Dean
Art Gallery and Masterplan, Edinburgh
1995-1998
Terry Farrell and Partners successfully collaborated with National
Galleries of Scotland (NGS) to transform Thomas Hamilton's
three-storey Grade A-listed orphanage into a new HQ and administration
centre for the NGS and to provide storage space for extensive works
of art previously stored at The Mound.
In order to utilise the Dean to maximum capacity, the idea arose of including
galleries for temporary exhibitions in the design, together with a visionary
exhibition space to house an extraordinary collection bequeathed by sculptor
Eduardo Paolozzi and other surrealist and dadaist artworks. Replacing the
much-used 'white box' formula with an intense arrangement of
colours and materials, TFP have designed a series of surrealist-inspired
spaces using devices that aim to intrigue: mirrors and enfilade doors,
wall breaks, surprise portholes, changes of level and a dramatic double-height
space filled with a 9-metre-high sculpture.

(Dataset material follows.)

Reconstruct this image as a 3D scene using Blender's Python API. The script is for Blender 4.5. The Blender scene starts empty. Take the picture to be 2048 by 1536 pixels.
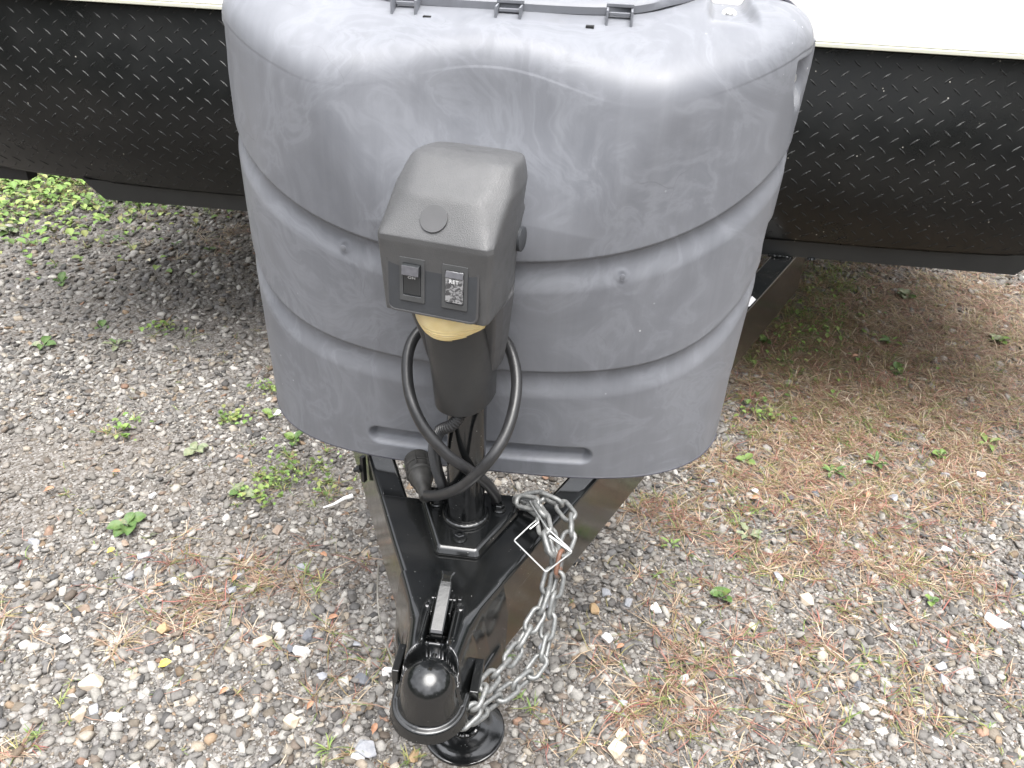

This was a Heritage Lottery funded project and TFP played an important
part in securing funding and thereafter working within strict draw-down
criteria.
Before embarking on the redesign of the nineteenth-century Dean Orphanage,
TFP were required to reshape the landscape into an appropriate setting
for an art gallery. The Dean Gallery is located in close proximity to the
existing Gallery of Modern Art and the resulting masterplan created an
arts campus, incorporating both buildings in a unified setting of landscaped
gardens and sculpture. The aim was to create an area of rambling parkland
with pedestrian links between the Dean Gallery and the National Gallery
of Modern Art. The site plan also encompassed the Dean Cemetery, a necropolis
in Victorian style containing Edinburgh's richest collection of memorials.
Serpentine paths connect the garden spaces with the adjacent Water of Leith
walkway – a beautiful route following the wooded banks of the ravine
where the river passes through the New Town – and other pathways
leading to various parts of the city. A further attraction is a landform
designed in conjunction with Charles Jencks and based on one that he and
the late Maggie Keswick had in their garden in Portrack, Dumfriesshire.
This layout aims to provide the visitor with a synthesis of art and nature.
Writing for Blueprint, Doris Lockhart-Saatchi's appraisal of The
Dean Gallery is that: 'Farrell has stitched together contributions
from architectural idiosyncrats Thomas Hamilton and John Soane; Surrealist
expert Roland Penrose; collector; former golf champion and Paolozzi patron
Gabrielle Keiller; and artistic visionaries William Blake and Eduardo Paolozzi
into a brilliant patchwork where intention and accident have equal weight.
The experience of Farrell's Dean Gallery is one of total immersion,
especially upon entering the ground floor corridor where high ceilings,
darkly coloured lights and a multitude of objects apparently afloat in
glass vitrines suggest a mysterious journey through the unfamiliar. Farrell's
integrated celebration of Blake's vision and Newtonian reason has
created one of the best museum buildings in the country.”